Many of the countries with significant coal reserves also have significant coal production. However, Pakistan is counted amongst those nations whose coal reserves are yet to be utilized at a large scale. This provides economic opportunity to further develop the coal extraction industry and poses a great potential for a secure and affordable domestic energy supply using the indigenous coal reserves.

Pakistan currently imports more than 6 million tons of coal annually to meet the requirement of its thriving cement and ailing steel industry resulting in loss of foreign reserves and lost employment opportunities at home.

The current prime minister of Pakistan, Mr.
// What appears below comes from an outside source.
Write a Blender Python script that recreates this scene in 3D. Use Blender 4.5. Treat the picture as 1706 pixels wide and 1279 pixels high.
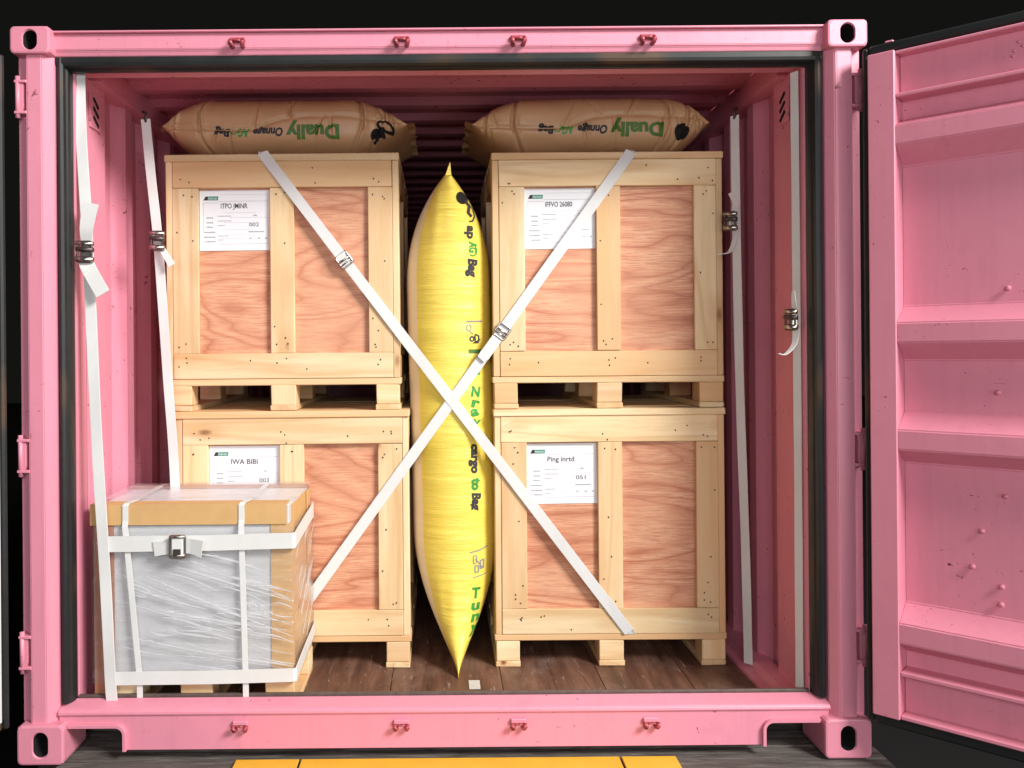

Nawaz Sharif and his government, have several times shown interest in setting up greenfield power projects in Gadani and converting diesel and furnace oil based thermal power plants to coal. There has been no constructive talks on how could Pakistan mobilize its internal resource to attract capital inflow.

Earlier governments had policies directing towards exploiting the local Thar coal reserves to produce energy, but due to Asian Development Bank’s withdrawal of USD 1.4 billion in finance, Pakistan will resort to coal imports, atleast in the short run, to provide cheap electricity to the consumers and breathe life into industries, textile in particular. It appears that multilateral banks listen only to their donors, not their customers. And donor governments, like the US and the EU, are more interested in being politically correct on climate control than actually addressing poverty. It is interesting to note that US is the largest producer of coal, accounting for 13.4% of the global coal production and consumes 88% of the coal produced domestically and half of the electricity produced in the country is generated through coal.

For critics: Coal has a bad reputation due to the widely held view that it causes global warming and is responsible for death of many miners. What people don't tend to realize that coal has changed the living conditions of many in the developing countries such as India and China. For example, China, a model country for the developing world, has witnessed 536% growth in GDP since 1990 and more than 660 million people have been lifted out of poverty. Today more than 99% of the Chinese population has access to electricity. Coal has proven to be a "critical enabler" for successful economies. This has helped countries to further invest in cleaner technology and renewable energy resources. Coal is potentially the "fuel" towards any successful economy.